From heuristics coming from the alternating series test, you might expect that to compute the first $d$ digits, you should need to use the first $\sqrt d$ terms or so.
Proof of Theorem
I will later edit in some exposition of this theorem, but this follows from representing the Dirichlet $L$-function as a sum of Hurwitz zeta functions and then evaluating each of these Hurwitz zeta functions at negative integer arguments.
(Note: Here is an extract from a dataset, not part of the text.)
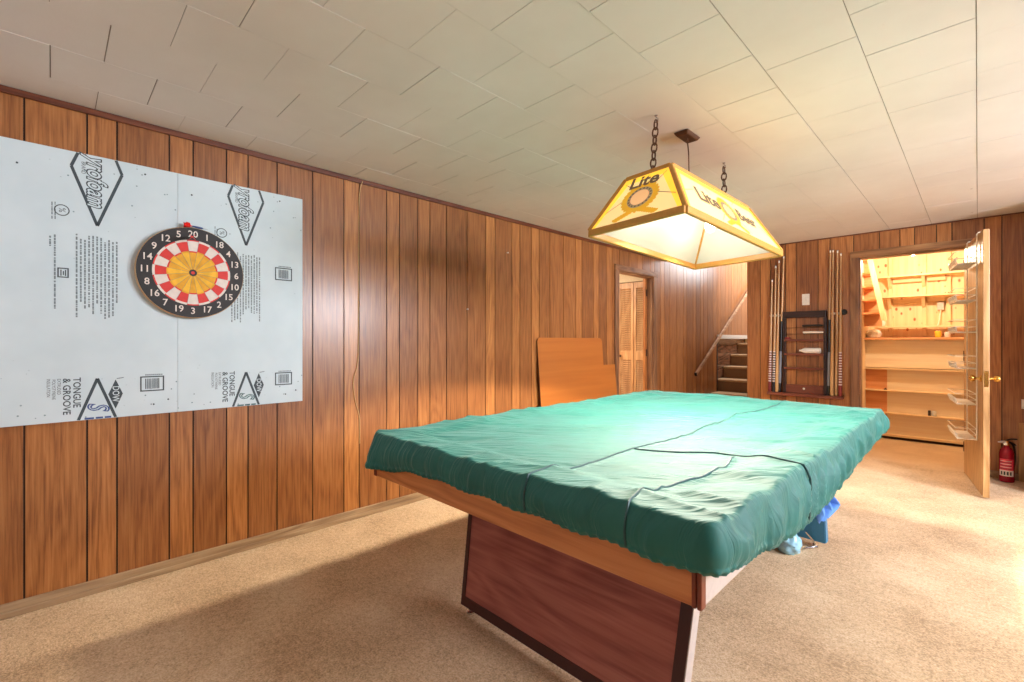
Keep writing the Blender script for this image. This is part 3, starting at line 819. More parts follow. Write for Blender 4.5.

This is roughly done in Apostol's Intro to Analytic Number Theory, chapter 12.
But the point is that almost each step is actually very elementary, with the possible exception of proving the functional equations. Apostol actually uses the functional equations of Hurwitz zeta functions to prove the functional equation for Dirichlet $L$-functions, but some complex analysis gets involved.